Radiance Contributions
These options control usage of precomputed
radiance solutions (Radiosity or Photon Map) and direct light calculations
(i.e. shadow rays)
-
No storage use: Do not use precomputed
info
-
Direct visualization:
Use precomputed info directly, meaning that everywhere, also where eye
rays hit, the solution is used. Specular or glossy components
not present in the stored solution are still computed using stochastic
raytracing. (This is like a standard radiosity-raytracing second pass)
-
Indirect visualization:
Only use the stored solution after a diffuse or glossy bounce was already
encountered. (Similar to final gathering)
-
Photon map specific:
special second pass for the photon map. Caustic map is used. (Cfr. Jensen,
EGWR 96)
Light
sampling
-
Explicit Light Sampling: If on, explicit
shadow rays are sent to some or all light sources. If not on, you will
need a lot of samples/pixel to get a decent image...
-
Light samples: the number of shadow
rays used. The actual total number depends on the mode (button below)
-
Light mode:
-
Power based: randomly choose lights based
on their emitted power
-
Importance based: randomly choose lights based
on their (non-occluded) contribution to the point under consideration
-
All lights: send shadow rays to all the lights
(light samples * number of lights) shadow rays used.
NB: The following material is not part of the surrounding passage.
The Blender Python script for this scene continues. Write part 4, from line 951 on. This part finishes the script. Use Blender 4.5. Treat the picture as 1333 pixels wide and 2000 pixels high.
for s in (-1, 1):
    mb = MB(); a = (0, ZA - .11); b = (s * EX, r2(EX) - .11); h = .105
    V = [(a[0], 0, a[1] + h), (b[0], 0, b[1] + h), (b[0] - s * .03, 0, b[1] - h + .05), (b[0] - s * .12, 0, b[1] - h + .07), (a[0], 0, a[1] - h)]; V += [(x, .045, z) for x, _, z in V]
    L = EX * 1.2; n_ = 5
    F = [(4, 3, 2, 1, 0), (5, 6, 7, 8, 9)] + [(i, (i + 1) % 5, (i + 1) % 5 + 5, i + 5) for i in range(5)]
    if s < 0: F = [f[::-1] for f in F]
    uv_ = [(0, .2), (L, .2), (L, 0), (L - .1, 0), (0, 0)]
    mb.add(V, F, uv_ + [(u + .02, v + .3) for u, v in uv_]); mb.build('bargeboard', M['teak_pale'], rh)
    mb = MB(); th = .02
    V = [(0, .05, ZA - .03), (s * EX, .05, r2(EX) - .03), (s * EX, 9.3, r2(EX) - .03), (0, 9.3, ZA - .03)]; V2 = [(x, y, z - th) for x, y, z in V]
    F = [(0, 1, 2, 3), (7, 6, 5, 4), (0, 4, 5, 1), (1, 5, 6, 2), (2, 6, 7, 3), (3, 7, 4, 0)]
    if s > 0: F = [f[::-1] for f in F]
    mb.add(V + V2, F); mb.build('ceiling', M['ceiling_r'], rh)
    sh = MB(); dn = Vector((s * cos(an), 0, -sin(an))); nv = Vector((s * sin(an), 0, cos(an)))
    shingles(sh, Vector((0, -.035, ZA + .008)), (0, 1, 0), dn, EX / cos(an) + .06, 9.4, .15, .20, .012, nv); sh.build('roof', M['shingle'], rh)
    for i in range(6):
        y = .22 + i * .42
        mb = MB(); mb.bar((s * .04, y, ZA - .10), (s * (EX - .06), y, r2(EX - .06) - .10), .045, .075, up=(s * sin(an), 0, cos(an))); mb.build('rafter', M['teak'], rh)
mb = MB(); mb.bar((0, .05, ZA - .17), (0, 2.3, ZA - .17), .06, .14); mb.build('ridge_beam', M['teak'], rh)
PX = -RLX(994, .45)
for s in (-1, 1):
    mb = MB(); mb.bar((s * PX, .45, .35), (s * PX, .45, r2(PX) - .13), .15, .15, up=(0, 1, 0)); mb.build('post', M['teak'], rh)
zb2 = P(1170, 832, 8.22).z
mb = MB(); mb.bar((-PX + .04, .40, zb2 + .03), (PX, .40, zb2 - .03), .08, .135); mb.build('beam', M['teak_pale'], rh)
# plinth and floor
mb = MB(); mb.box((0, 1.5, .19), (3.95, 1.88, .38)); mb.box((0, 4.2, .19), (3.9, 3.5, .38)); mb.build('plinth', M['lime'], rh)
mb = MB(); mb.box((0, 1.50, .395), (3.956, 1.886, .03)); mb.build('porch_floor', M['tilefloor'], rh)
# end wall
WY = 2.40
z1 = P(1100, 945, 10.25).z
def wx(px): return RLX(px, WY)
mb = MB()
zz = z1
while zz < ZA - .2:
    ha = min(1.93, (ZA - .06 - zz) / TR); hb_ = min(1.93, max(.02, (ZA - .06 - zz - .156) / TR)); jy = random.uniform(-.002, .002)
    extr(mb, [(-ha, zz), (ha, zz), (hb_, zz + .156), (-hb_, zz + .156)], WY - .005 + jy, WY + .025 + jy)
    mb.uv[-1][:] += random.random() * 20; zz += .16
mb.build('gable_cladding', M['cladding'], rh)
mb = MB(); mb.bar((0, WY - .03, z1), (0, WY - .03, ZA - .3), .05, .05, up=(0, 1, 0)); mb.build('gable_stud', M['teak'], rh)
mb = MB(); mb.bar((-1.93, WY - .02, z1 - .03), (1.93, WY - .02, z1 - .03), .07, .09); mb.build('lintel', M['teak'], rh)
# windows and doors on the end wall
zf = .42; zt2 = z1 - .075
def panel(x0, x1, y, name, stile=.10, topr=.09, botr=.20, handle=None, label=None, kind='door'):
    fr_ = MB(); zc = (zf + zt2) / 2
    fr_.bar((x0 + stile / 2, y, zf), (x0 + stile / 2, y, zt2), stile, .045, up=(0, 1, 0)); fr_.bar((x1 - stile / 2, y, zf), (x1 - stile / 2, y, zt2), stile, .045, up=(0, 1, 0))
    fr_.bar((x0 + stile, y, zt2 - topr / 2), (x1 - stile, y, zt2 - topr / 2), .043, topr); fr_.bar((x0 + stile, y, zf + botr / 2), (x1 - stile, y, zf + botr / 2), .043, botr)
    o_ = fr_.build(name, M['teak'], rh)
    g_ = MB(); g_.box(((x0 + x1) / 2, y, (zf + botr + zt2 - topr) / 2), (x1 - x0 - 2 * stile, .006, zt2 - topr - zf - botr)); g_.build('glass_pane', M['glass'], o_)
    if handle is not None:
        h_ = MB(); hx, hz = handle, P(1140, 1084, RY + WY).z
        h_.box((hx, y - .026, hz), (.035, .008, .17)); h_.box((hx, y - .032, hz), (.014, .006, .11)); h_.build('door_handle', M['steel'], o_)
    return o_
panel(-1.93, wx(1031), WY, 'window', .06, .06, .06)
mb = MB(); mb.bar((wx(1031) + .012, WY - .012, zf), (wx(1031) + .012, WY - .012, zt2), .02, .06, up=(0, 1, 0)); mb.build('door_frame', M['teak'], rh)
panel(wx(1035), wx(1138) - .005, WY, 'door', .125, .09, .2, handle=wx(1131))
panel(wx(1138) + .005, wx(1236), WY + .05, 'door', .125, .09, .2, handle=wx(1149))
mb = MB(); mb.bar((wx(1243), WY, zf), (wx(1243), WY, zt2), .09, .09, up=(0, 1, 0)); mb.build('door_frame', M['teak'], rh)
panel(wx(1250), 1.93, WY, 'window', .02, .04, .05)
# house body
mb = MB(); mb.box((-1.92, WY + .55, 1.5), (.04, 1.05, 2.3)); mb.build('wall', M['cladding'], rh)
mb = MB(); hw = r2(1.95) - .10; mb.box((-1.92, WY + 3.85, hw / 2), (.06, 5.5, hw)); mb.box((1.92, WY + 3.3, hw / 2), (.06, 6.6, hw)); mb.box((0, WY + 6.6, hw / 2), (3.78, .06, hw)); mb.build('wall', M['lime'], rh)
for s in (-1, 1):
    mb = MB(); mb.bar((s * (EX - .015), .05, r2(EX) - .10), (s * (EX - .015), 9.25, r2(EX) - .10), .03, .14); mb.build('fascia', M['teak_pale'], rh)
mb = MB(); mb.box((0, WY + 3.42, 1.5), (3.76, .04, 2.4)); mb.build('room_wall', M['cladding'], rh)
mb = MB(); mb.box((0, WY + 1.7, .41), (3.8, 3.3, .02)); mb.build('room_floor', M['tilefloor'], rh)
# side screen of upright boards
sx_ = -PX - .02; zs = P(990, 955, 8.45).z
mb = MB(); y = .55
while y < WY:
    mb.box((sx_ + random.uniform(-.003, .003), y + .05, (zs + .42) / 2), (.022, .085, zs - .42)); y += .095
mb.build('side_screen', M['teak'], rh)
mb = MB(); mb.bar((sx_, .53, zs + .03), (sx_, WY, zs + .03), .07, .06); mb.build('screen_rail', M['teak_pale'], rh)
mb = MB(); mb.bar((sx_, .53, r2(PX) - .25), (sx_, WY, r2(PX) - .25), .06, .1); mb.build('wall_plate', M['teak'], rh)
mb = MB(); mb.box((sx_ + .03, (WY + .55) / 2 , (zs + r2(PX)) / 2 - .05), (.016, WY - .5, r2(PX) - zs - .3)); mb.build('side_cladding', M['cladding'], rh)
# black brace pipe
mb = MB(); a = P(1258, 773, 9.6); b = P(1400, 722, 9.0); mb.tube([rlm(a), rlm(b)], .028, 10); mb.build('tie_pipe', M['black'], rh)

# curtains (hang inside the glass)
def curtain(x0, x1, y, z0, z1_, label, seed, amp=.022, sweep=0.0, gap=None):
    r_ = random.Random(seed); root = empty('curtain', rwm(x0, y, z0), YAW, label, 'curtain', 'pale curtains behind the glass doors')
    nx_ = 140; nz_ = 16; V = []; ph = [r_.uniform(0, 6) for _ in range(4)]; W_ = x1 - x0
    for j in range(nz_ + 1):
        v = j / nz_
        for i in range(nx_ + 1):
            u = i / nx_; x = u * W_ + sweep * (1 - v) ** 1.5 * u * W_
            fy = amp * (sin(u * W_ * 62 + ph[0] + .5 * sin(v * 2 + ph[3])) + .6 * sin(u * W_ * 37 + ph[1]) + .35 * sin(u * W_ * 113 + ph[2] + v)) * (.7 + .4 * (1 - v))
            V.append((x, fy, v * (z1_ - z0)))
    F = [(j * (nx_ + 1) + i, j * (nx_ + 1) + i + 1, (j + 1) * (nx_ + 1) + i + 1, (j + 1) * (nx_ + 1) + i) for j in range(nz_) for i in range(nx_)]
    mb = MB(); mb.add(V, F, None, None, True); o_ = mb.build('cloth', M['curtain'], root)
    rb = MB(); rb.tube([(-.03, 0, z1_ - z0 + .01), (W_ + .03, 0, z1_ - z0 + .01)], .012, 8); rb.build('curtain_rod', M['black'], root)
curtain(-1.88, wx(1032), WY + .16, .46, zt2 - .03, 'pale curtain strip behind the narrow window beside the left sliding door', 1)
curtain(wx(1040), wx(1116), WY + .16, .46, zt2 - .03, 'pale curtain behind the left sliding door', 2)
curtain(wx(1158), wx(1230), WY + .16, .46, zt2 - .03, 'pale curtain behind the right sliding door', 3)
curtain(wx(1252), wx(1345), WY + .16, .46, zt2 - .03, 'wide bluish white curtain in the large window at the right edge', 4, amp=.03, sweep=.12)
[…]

All lights is best, but slowest. Recommended
when there are just a few lights in the scene. Importance based is good
when there are many lights, but not too much occlusion. Power based is
an overall performer.
Surface scattering
Controls how reflected or refracted light
is computed.
-
Particles per Scatter: The 'spawning
factor'. This determines how many reflected/refracted rays are used to
compute scattered incoming light. Beware that number
of traced rays may explode if set too high (1 eye-ray -> 10 scattered rays
-> 100 scattered indirect rays -> ... wait forever)
-
Different for first D|G scatter
(Toggle): If set, a different spawning factor is used for the first diffuse/glossy
bounce. This improves indirect diffuse/glossy illumination without having
an exponential ray explosion.
-
Particles For This Scatter: The spawning
factor for the first D|G scatter.
-
Samples specular separately:
Normally when a scattered ray is traced a choice is made whether to use
specular/glossy or diffuse scattering. When this option is set, specular
reflection and refraction are always traced separately,
which is beneficial for mixed surfaces (diffuse/glossy and specular).
The sharp specular reflections will be better. This option requires more
computation.
-
BSDF Sampling:
Use (normal) sampling based on a full bi-directional scattering distribution
function (bsdf). Note that the photon map uses a bit different bsdf
model with infinitely sharp specular scattering and Fresnel factors
(-> nicer caustics...)
-
Classical Sampling: Use classical raytracing
sampling. Glossy and specular components are treated as perfect mirror/refractors.
ONLY direct diffuse illumination is computed as in the real classical raytracing,
except of course when precomputed radiance is used.
-
Minimum Path Length: Normally russian
roulette is used to stochastically terminate paths. This option determines
how long the path must be BEFORE russian roulette is used.
-
Maximum Path Length: Limits the length
of traced light paths and as such the number of interreflections calculated.
(Length = number of segments in the path)
Some options cannot be combined. Option overriding
is printed as a warning to the console.